Some more quotes from "Grace in Practice":

"It is crucial to examine the human will...Is the human will an engine for self-help? To put it classically, is the will free or is it bound? To preface this survey of the will, we have to admit that traditional Christian theology is swimming upstream against the surrounding culture. Traditional Christian theology, Catholic and Protestant, rooted as it is in the pessimism of Paul and the radical pessimism of Augustine, understands the will as bound, not free. Everyone else today understand the will to be free. For American people, this is almost a point of personal honor." (p. 103)

"If the will is free, then we do not need someone to save us. We may need a helper, but we do not need a savior. We may scan the horizon for 'a little help from my friends' (lennon/mccartney), but basically life is a matter of 'God helps those who help themselves.' This theology disagrees entirely with that concept of life." (p. 104)

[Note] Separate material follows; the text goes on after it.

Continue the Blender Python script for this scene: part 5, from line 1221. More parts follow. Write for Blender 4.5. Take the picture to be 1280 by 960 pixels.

"If you believe in people's free will, you will always judge them when they 'choose' wrongly -- or, as we say today, when they make 'poor choices'. If you understand, however, that these people are not free in their will, then you are able to summon some compassion in your dealings with them. One of the reasons we need to embrace the fact of the un-free will is for the sake of its effect on love... The relation of the un-free will to compassion is that the un-free will enables compassion. You can see this in the various sorts of Christianity encountered in the world. Forms of Christianity that stress free will create refugees. They get into the business of judging, and especially of judging Christians." (pp. 108-109)

"'Free will' creates judgement creates rejections creates flight. The un-free will creates sympathy creates mercy comfort creates change. Actually, there is only despair and hatred in the concept of free will. There is hope and mercy in the concept of the un-free will." (p. 110)


Anonymous said...

I think this book is great! I just read through those pages and the deeply rooted law side of me was uprooted. It might have helped that I also watched Half Nelson last night and thought it a great illustration of the un-free will. Paul Zahl (your father?) is going to be speaking at my church soon and I can't wait.

John Zahl said...

Dear Anon,

I'm so glad you commented! As far as I'm concerned, the experience you descibe is the whole purpose of this blog. Thanks for sharing! Yes, he's my dad, ...and he's much funnier in person too (i.e., not just physically). I'll check out Half Nelson, btw; it's in my netflix queue.

xxx & <><, John

Bonnie said...

Last night Simeon and I shared a moment of recognizing our un-free wills, and for the first time in like, 3 months, I (genuinely) wanted to pray!